Mumbai, Jan 25: The Government is likely to sell its stakes in Madras Refineries and Bongaigaon Refinery and Petrochemicals (BRPL) to Indian Oil Corporation (IOC) during the next two months. While officials were unavailable for comment on the issue, top industry sources confirmed that this would be done before the IOC disinvestment scheduled for mid-March.The Government is also working simultaneously on a plan which could involve sale of its 59 per cent equity in IBP, the stand-alone oil-marketing public-sector unit (PSU). The current thinking is that it makes little sense for stand-alone refiners and marketeers to survive on their own in a deregulated environment. Such sale would also be a vital input to the disinvestment target of Rs 10,000 crore set for the current fiscal.

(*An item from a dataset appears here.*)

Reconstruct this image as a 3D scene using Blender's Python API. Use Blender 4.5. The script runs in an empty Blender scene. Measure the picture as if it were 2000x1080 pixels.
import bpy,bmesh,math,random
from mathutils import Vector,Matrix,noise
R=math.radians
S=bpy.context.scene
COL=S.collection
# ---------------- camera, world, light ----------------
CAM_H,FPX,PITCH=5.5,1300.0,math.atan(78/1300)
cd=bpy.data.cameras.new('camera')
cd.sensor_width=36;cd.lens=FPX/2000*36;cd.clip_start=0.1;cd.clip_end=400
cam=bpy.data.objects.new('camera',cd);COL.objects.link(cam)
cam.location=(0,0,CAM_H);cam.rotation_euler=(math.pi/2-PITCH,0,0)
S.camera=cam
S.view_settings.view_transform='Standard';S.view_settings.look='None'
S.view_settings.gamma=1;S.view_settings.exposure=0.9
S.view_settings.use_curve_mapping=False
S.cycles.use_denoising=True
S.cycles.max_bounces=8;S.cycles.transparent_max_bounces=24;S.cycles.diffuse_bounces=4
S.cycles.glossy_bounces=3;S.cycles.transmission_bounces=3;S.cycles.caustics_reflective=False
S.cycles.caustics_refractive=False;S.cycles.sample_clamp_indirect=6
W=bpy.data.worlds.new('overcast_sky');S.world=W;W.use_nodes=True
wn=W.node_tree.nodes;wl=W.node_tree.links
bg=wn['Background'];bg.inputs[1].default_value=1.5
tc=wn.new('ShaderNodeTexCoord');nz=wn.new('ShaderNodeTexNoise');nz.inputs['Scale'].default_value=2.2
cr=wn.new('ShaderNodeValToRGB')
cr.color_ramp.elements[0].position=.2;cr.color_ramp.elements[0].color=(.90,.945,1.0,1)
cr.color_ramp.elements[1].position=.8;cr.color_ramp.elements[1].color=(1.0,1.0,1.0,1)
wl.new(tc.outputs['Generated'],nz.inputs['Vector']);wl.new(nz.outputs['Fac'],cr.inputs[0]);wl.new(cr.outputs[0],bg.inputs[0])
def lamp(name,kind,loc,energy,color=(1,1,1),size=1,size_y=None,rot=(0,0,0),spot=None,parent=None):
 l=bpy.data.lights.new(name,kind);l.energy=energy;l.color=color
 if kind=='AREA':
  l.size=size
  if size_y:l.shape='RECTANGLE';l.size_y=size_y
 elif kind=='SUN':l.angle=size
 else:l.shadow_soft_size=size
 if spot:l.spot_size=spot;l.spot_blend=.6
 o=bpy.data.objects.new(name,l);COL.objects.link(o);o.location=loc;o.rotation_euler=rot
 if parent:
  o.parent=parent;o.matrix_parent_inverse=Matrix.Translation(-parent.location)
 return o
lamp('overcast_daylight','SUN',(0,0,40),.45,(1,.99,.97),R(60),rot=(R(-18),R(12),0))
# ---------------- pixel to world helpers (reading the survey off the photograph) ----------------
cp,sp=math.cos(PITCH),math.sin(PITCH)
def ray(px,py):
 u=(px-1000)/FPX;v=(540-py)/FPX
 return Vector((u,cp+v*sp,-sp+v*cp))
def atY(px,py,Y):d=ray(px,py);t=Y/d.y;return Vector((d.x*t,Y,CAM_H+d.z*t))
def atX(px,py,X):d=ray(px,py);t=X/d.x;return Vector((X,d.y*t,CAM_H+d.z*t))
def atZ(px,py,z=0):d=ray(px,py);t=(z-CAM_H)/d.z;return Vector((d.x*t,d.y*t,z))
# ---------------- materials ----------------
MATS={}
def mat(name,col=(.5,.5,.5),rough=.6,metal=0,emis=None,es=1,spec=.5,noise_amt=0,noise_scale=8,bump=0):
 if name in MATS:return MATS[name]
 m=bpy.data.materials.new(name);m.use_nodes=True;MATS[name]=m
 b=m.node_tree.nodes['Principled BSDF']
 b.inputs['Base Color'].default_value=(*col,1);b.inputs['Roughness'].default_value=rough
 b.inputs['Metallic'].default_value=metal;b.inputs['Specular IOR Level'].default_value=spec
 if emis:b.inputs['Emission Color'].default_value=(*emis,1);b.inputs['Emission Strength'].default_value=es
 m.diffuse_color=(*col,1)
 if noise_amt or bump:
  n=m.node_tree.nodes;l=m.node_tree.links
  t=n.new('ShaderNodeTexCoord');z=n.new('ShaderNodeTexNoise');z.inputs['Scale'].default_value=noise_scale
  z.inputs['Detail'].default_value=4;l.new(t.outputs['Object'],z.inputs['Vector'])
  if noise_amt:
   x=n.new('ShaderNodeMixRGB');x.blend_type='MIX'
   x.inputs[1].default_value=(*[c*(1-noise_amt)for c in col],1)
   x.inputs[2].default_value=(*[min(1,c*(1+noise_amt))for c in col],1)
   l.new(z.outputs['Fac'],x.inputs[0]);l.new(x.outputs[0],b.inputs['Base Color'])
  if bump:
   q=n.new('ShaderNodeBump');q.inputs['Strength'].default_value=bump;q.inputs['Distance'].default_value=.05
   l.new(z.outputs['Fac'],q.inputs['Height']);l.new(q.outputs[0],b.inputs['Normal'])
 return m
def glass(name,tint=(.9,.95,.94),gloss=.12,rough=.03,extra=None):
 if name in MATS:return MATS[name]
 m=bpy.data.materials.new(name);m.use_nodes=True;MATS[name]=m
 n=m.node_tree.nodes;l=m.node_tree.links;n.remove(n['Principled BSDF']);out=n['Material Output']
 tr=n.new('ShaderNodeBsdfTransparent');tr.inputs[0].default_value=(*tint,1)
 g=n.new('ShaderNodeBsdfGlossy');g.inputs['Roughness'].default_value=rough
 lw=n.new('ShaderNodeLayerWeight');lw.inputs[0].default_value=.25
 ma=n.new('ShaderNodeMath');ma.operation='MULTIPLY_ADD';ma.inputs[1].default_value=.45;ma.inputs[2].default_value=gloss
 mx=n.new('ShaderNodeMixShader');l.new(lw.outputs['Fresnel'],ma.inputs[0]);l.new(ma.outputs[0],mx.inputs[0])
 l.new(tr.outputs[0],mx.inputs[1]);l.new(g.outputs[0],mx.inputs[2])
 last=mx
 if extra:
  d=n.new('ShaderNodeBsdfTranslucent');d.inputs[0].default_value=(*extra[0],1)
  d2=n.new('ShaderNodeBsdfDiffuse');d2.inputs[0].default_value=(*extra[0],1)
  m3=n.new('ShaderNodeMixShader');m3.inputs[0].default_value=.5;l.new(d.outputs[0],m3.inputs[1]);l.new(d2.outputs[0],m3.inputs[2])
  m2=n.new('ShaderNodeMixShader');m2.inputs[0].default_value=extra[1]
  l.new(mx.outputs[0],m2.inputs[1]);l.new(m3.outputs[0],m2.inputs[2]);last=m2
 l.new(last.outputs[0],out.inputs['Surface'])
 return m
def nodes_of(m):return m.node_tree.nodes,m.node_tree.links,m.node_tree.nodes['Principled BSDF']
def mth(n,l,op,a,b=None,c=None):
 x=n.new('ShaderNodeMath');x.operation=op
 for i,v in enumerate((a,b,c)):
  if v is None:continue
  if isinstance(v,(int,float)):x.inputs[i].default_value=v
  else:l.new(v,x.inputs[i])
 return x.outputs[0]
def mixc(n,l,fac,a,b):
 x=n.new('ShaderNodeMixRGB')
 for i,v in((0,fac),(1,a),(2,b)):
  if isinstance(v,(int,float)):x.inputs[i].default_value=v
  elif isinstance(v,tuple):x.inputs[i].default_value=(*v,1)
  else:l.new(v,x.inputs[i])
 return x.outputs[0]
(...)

However, no decision has been taken on Cochin Refineries (CRL), though logically, this should go to Bharat Petroleum Corporation (BPCL), which needs additional refining capacity for its vast network of retail outlets. CRL has been maintaining that it could hold its own post-reforms, but experts say this is impossible.
A proposal first drafted by the Nitish Sengupta committee more than a year ago had mooted 33 per cent sale of the Centre's holding in IBP to BPCL, and its entire holding in MRL and BRPL to IOC. It had also sought sale of its stake in CRL to BPCL. The Centre subsequently set up various sub-committees to work on Hydrocarbon Vision 2025, and suggest a suitable recast proposal for the oil sector. The report will be finalised in the middle of February.
Sengupta had subsequently recommended that IBP be sold to a private or joint-sector refinery with substantial capacity in India. This would have narrowed down the list of candidates to Mangalore Refinery & Petrochemicals and Reliance Petroleum. However, sources say an open-bidding process is the more likely option for IBP. As regards MRL, acquisition of the PSU makes sense for IOC, as it would not only give it a foothold in the elusive southern market, but also access to its lube production plant. MRL is one of the three oil PSUs with this facility, the other two being IOC's own at Haldia and that of Hindustan Petroleum Corporation at Mumbai.
BRPL has a small refinery with a crude processing capacity of 2.5 million tonnes and a petrochemical complex consisting of xylene, DMT, and PSF units. While the petro-products are marketed by IOC, BRPL directly markets the petrochem output, as also petroleum coke from the refinery.
BPCL has a marketing pact with MRL (while IOC has one with CRL), but has entered into a product-swap arrangement with IOC, which will help the two marketing giants consolidate their shares in the northern and southern regions.
This will involve BPCL sourcing the key decontrolled products -- furnace oil, naphtha, bitumen, low sulphur heavy stock, and light diesel oil -- from IOC's inland refineries in Koyali, Barauni, Mathura, and Panipat, and selling them in the northern region.
In turn, IOC will buy products from BPCL in the south (which, in turn, would have sourced them from Madras Refineries, with whom it recently entered into a 10-year marketing agreement), and sell them in the region. This would do away with the need to import products at the coast and transport them to the markets concerned.